Hannah and Her Sisters: "...nobody, not even the rain, has such small hands."

2. Manhattan (1979)
For a long time the mnemonic I used to remember the short list of my favorite movies is that they all had specific place names: Casablanca, Nashville, and Manhattan. This deserves to be ranked with Woody Allen's best for all the usual reasons: it's funny, complex, and deeply human. It draws on great talent, such as photographer Gordon Willis and de facto soundtrack composer George Gershwin, and the script that provides its foundation skillfully juggles balls while riding a unicycle on a greased tightrope. Unfortunately it became a casualty of the early-'90s scandal for me as I have never been entirely at ease with the Mariel Hemingway plot thread since. I still like Manhattan, and for its technical points it's hard to overrate, but I wince more than I like to when I watch it now.

Manhattan: "New York was his town, and it always would be."

1. Annie Hall (1977)
Which leaves the obvious choice for best, bearing in mind that sometimes the obvious choice is also the obviously right choice. This commercial and career breakthrough picture for Woody Allen pulls together a lot of the threads that make everything else work, most notably Diane Keaton (nee Diane Hall). It's autobiographical within an inch of its life, but never feels cloying or confessional. It's a romantic comedy like few romantic comedies in that it manages to be both very funny and very romantic. It doesn't have anything like a traditionally happy ending, but it manages to leave nearly everyone tremendously happy.

It's also a tour de force of storytelling technique, verging close to showoffy about it but never crossing that line. It tramples down the fourth wall constantly, introduces present-day players into flashbacks, hops and skips across time, and always, always maintains the objects of its adoration (Woody Allen's ego along with his girlfriend) at the very center. It's lovely and thrilling, and utterly absorbing from its first moment.

For me, for better or worse, there are just great gobs of my own personality in it, things I have been saying and jokes I have been making ever since, to the point that I have forgotten this is where they came from until I see it again: "We can walk to the curb from here." ... "Did it achieve total heaviosity?" ... "Well, that's funny, because I happen to have Mr.
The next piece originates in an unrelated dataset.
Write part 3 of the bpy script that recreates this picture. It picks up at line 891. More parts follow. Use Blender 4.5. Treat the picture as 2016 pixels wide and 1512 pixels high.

McLuhan right here." ... "I'm due back on the planet Earth now." And many more. I thought I had used this up at one point and left it alone for many years. It was a treat to find it again when I finally made my way back, holding up absolutely better than ever.

Annie Hall: "The food at this place is really terrible."


Phil #5: All the President's Men (Alan J. Pakula, 1976) (scroll down)
Steven #5: The Third Man (Carol Reed, 1949)

Woody Allen was relatively late arriving in my top 5. The original plan was Another Woman low as a surprise endorsement pick (#47) and then probably Annie Hall high, around #8 as I recall, with The Passion of Joan of Arc at #5 for effect, much as Mulholland Dr. was high for effect. But those plans were upset in the warp and woof of things and that was fine. Steven picked Joan of Arc and wrote about it, so it was in. I like it a lot—it's still pretty high on my current list, at #13. Putting Annie Hall at #5 enabled me to pull off this senseless little mini-countdown stunt, and two Woody Allen picks gave me two chances to complain about Woody Allen fatigue and wonder aloud about how much I luurve him, you know, luff him, two F's, an important injection into this countdown. But then so, for example, are All the President's Men (surprisingly high) and The Third Man (not so surprisingly high), both of them excellent pictures as well. Yeah, we're into the good stuff now. Well, we always have been.